With the spike in interest rates last year, the market was thrown into a tizzy. No one knew what to do. Sellers didn’t know where to price their property or whether to hold off selling. Buyers were unsure of what to offer, or whether to offer at all. And – while I hate to admit it – realtors were sometimes as confused as anyone. 
 
Well, things seem to be settling down a little, so a few – somewhat hedged – declarations and predictions. Be sure to tune in over the next few months to see if I was right.

The frenzied sellers’ market is over – for now
For sellers this means careful pricing is key.
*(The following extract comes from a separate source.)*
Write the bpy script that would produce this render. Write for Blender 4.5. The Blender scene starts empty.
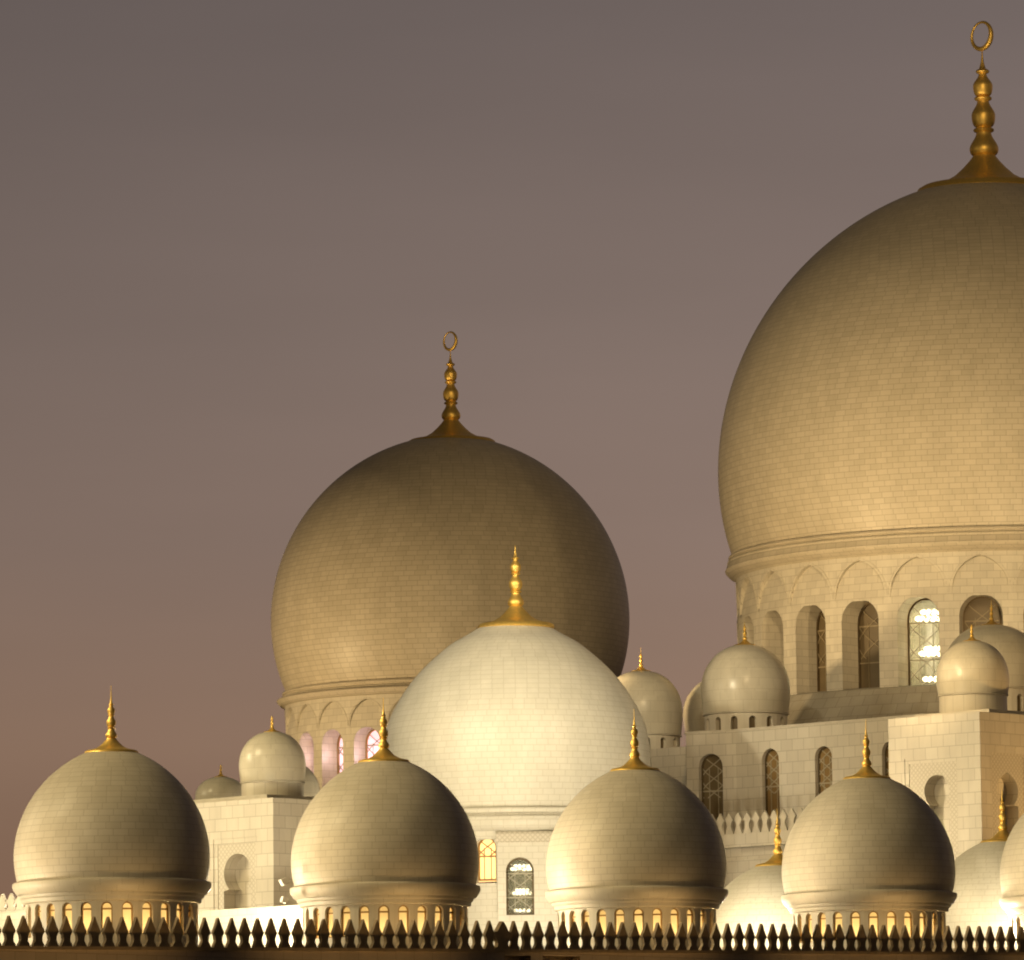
import bpy, bmesh, math, random
from mathutils import Vector, Matrix
from mathutils.geometry import tessellate_polygon

random.seed(7)
PI = math.pi
sc = bpy.context.scene
COL = sc.collection

# ------------------------------------------------------------------ camera
F = 6500.0                      # focal length in pixels of the 1024 px wide frame
EYE = Vector((0, 0, 2.0))
PITCH = math.atan(750 / F)
ROLL = -0.012
cam_d = bpy.data.cameras.new('camera')
cam_d.sensor_fit = 'HORIZONTAL'
cam_d.sensor_width = 36
cam_d.lens = F * 36 / 1024
cam_d.clip_start = 1
cam_d.clip_end = 20000
cam = bpy.data.objects.new('camera', cam_d)
CM = Matrix.Translation(EYE) @ Matrix.Rotation(PI / 2 + PITCH, 4, 'X') @ Matrix.Rotation(ROLL, 4, 'Z')
cam.matrix_world = CM
COL.objects.link(cam)
sc.camera = cam
sc.render.resolution_x, sc.render.resolution_y = 1024, 960
CR = CM.to_3x3()
CRI = CR.inverted()


def at(px, py, D):
    """point seen at pixel (px, py) at ground distance D"""
    d = CR @ Vector((px - 512, 480 - py, -F))
    return EYE + d * (D / d.y)


def sca(px, py, D):
    """metres per pixel there"""
    return (CRI @ (at(px, py, D) - EYE)).length / math.sqrt((px - 512) ** 2 + (480 - py) ** 2 + F * F)


# ------------------------------------------------------------------ world, exposure
w = bpy.data.worlds.new('World')
sc.world = w
w.use_nodes = True
nt = w.node_tree
nt.nodes.clear()


def nn(t, typ, **kw):
    n = t.nodes.new(typ)
    for k, v in kw.items():
        setattr(n, k, v)
    return n


def lin(r, g, b):
    f = lambda c: (c / 255) / 12.92 if c / 255 <= .04045 else ((c / 255 + .055) / 1.055) ** 2.4
    return (f(r), f(g), f(b), 1)


def ramp(n, stops):
    el = n.color_ramp.elements
    while len(el) > 1:
        el.remove(el[-1])
    el[0].position, el[0].color = stops[0]
    for p, c in stops[1:]:
        e = el.new(p)
        e.color = c


out = nn(nt, 'ShaderNodeOutputWorld')
bg = nn(nt, 'ShaderNodeBackground')
tc = nn(nt, 'ShaderNodeTexCoord')
sep = nn(nt, 'ShaderNodeSeparateXYZ')
nt.links.new(tc.outputs['Generated'], sep.inputs[0])
rp = nn(nt, 'ShaderNodeValToRGB')
ramp(rp, [(0.0, lin(128, 94, 72)), (.035, lin(134, 101, 81)), (.075, lin(143, 115, 97)), (.105, lin(134, 113, 102)),
          (.135, lin(126, 109, 101)), (.187, lin(107, 95, 91)), (.35, lin(84, 74, 68)), (.7, lin(62, 55, 52)), (1.0, lin(54, 49, 47))])
nt.links.new(sep.outputs['Z'], rp.inputs[0])
mx = nn(nt, 'ShaderNodeMapRange', interpolation_type='SMOOTHSTEP')
for i, v in enumerate((-.30, .32, .66, 1.34)):
    mx.inputs[i + 1].default_value = v
nt.links.new(sep.outputs['X'], mx.inputs[0])
my = nn(nt, 'ShaderNodeMapRange', interpolation_type='SMOOTHSTEP')
for i, v in enumerate((-.4, .95, .20, 1.0)):
    my.inputs[i + 1].default_value = v
nt.links.new(sep.outputs['Y'], my.inputs[0])
mm = nn(nt, 'ShaderNodeMath', operation='MULTIPLY')
nt.links.new(mx.outputs[0], mm.inputs[0])
nt.links.new(my.outputs[0], mm.inputs[1])
# thin uneven dusk haze in the sky
mpn = nn(nt, 'ShaderNodeMapping')
mpn.inputs['Scale'].default_value = (3, 3, 16)
mpn.inputs['Rotation'].default_value = (0, .25, 0)
nt.links.new(tc.outputs['Generated'], mpn.inputs['Vector'])
nz = nn(nt, 'ShaderNodeTexNoise')
nz.inputs['Scale'].default_value = 2.2
nz.inputs['Detail'].default_value = 5
nt.links.new(mpn.outputs[0], nz.inputs['Vector'])
hz = nn(nt, 'ShaderNodeMapRange')
for i, v in enumerate((.25, .75, .94, 1.06)):
    hz.inputs[i + 1].default_value = v
nt.links.new(nz.outputs[0], hz.inputs[0])
m2 = nn(nt, 'ShaderNodeMath', operation='MULTIPLY')
nt.links.new(mm.outputs[0], m2.inputs[0])
nt.links.new(hz.outputs[0], m2.inputs[1])
vm = nn(nt, 'ShaderNodeVectorMath', operation='SCALE')
nt.links.new(rp.outputs[0], vm.inputs[0])
nt.links.new(m2.outputs[0], vm.inputs['Scale'])
sky = nn(nt, 'ShaderNodeTexSky', sky_type='NISHITA')
sky.sun_disc = False
sky.sun_elevation = math.radians(-4)
sky.sun_rotation = math.radians(20)
sk = nn(nt, 'ShaderNodeVectorMath', operation='SCALE')
sk.inputs['Scale'].default_value = .05
nt.links.new(sky.outputs[0], sk.inputs[0])
ad = nn(nt, 'ShaderNodeVectorMath', operation='ADD')
nt.links.new(vm.outputs[0], ad.inputs[0])
nt.links.new(sk.outputs[0], ad.inputs[1])
nt.links.new(ad.outputs[0], bg.inputs[0])
nt.links.new(bg.outputs[0], out.inputs[0])
sc.view_settings.view_transform = 'Standard'
sc.view_settings.look = 'None'
sc.view_settings.exposure = 0
sc.view_settings.gamma = 1
try:
    sc.cycles.use_denoising = True
    sc.cycles.sample_clamp_indirect = 4
    sc.cycles.max_bounces = 6
    sc.cycles.use_light_tree = True
    sc.cycles.filter_width = 2.0
except Exception:
    pass

# ------------------------------------------------------------------ floodlights (warm lamps of the lit mosque, plus added fills)
WARM = (1.0, .80, .50)
CREAM = (1.0, .86, .60)
AMBER = (1.0, .62, .24)
GOLDEN = (1.0, .715, .36)


def spot(pos, aim, power, deg, color=WARM, size=.4, blend=.6):
    d = bpy.data.lights.new('flood_or_fill', 'SPOT')
    d.energy, d.color, d.spot_size, d.spot_blend, d.shadow_soft_size = power, color, math.radians(deg), blend, size
    o = bpy.data.objects.new('flood_or_fill', d)
    o.location = pos
    o.rotation_euler = (Vector(aim) - Vector(pos)).to_track_quat('-Z', 'Y').to_euler()
    COL.objects.link(o)


def point(pos, power, color=WARM, size=.3):
    d = bpy.data.lights.new('roof_or_recess_lamp', 'POINT')
    d.energy, d.color, d.shadow_soft_size = power, color, size
    o = bpy.data.objects.new('roof_or_recess_lamp', d)
    o.location = pos
    COL.objects.link(o)


FRONT0, FRONT3 = at(112, 886, 270), at(869, 897, 305)
U = (FRONT3 - FRONT0)
STEP = U / 3
U = Vector((U.x, U.y, 0)).normalized()
V = Vector((-U.y, U.x, 0))
ROOF = at(112, 950, 262).z - .35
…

In our market, prices aren’t actually going down, but you can’t expect to simply pull a number out of the air and expect multiple buyers to compete with each other and bid above that. Buyers get a little breathing room to make a decision, but no one can drag their feet. It’s still a seller’s market and houses will sell promptly if they are reasonably priced.
 
Interest rates are likely stable
It’s very hard to make predictions about this – especially in light of the recent bank-failure turmoil – but rates aren’t going down to where they were a year ago any time soon. So, it’s time to suck it up and accept rates in the 6% range. And it helps to remember two things. One: 6% is, historically, mid-range, not all that high. Two: You can always refinance if the rates drop.

Inventory up slightly, buyers coming back
Available inventory is inching back upward from the lows of recent years, but mortgage applications are up significantly. With more buyers coming into the market, things may tighten up this spring. Which could lead to the market heating back up – not like a year ago, but warmer than it is right this minute. But, as with all forecasting, only time will tell …
 
Is this a good time to buy? Or sell?
Of course it is! I’ve said it before, and I’ll say it again: If you need or want to do a real estate deal, there is no time like the present – especially now that the market is more balanced that it has been for several years. Price it right, and it will sell. Buy now, enjoy the house, and refinance if rates go down. Or rejoice at your smarts and good fortune if they go up.